Hohe Preise - geringe Eigenmittel
Die bisher gesichteten Immo Tommy-Fälle sehen nach Einschätzung von Aslanidis so aus, dass der Vertrieb von Immo Tommy einen engen und persönlichen Kontakt zu den oft jungen Käufern knüpfte und zu zügigen Vertragsabschlüssen drängte. Die finanzierende Bank sei im Paket enthalten gewesen, genauso wie das zu erwerbende Objekt und der Kaufpreis.
Die Preise erscheinen laut Aslanidis rückblickend sehr hoch und auch die Kreditkonditionen marktunüblich. Auch hätten kaum bis geringe Eigenmittel auf Seiten der Käufer bestanden. Dies ließe Fragen bezüglich der Kreditwürdigkeitsprüfung durch die Banken aufkommen. "Selbstverständlich machte der Vermittler auch den Notartermin aus und begleitete die Käufer dorthin", so Aslanidis. Der Banktermin zur Unterzeichnung der Darlehensverträge wurde auch vermittelt.
"Besonders auffällig erscheint auch, dass zumindest in einem uns bekannten Fall der Kaufvertrag beim Notar sogar vor dem Termin bei der Bank zur Darlehensvertragsunterzeichnung ausgemacht war. D.h., die Käufer hatten gar keine Wahl, ob sie den Darlehensvertrag unterzeichnen, sie hatten sich bereits an den Kaufvertrag gebunden", berichtet Aslanidis.
Bei der BGH-Rechtsprechung aus den 2000er Jahren war die Rechtsfolge sei dann die komplette Rückabwicklung des Kauf- und Darlehensvertrages. "In sehr vielen Fällen konnten wir uns damals mit den Banken außergerichtlich einigen, da die Rechtslage sehr klar ist", so Aslanidis. "Wenn nämlich Banken mit den Vertrieben und Verkäufern kooperieren und Ihre Rolle als bloßer Kreditgeber verlassen, haben Sie einen Wissensvorsprung gegenüber den Käufern der Immobilien und auch einen Interessenkonflikt.
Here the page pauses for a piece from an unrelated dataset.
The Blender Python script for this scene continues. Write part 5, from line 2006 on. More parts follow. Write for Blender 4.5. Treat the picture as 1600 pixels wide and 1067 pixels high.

Daher verlangt der BGH dann, dass die Bank den Darlehensnehmer über überhöhte Provisionen und einen möglicherweise sittenwidrig überteuerten Kaufpreis aufzuklären hat. Die Täuschungshandlungen der aufgetretenen Vermittler werden der Bank dann zugerechnet."
Sollten sich die Sachverhalte weiter erhärten, geht Aslanidis davon aus, dass seine Mandanten gegen die finanzierenden Banken oder Bausparkassen auf Rückabwicklung der Verträge vorgehen können. "Daneben bestehen selbstverständlich auch Ansprüche gegen Immo Tommy und dessen Vertrieb, sofern eine Überteuerung, Mängel etc. vorliegt."
Ähnlich wie Schrottimmobilien-Fälle aus dem Jahr 2000
"Unsere Kanzlei hatte Anfang der 2000er Jahr sehr viele sogenannte Schrottimmobilien-Fälle in Bearbeitung", berichtet der Rechtsanwalt. "Die Vorgänge in den durch uns gesichteten ersten Fällen von Immo Tommy erinnern doch sehr an die damaligen Abläufe." Die Käufer würden heute wie damals im Rahmen des „Rundum-Sorglos-Paketes“ von einer Hand bedient. Damals war es laut Aslanidis so, dass die Kreditkonditionen, finanzierende Banken und Objekte fest standen und die Käufer erwarben regelmäßig Wohnungen, die weit weg von Ihrem Wohnsitz lagen. Der Vertrieb und die finanzierenden Banken bzw. Bausparkassen kooperierten gemeinsam, so dass der Käufer nur noch die Verträge unterzeichnen musste.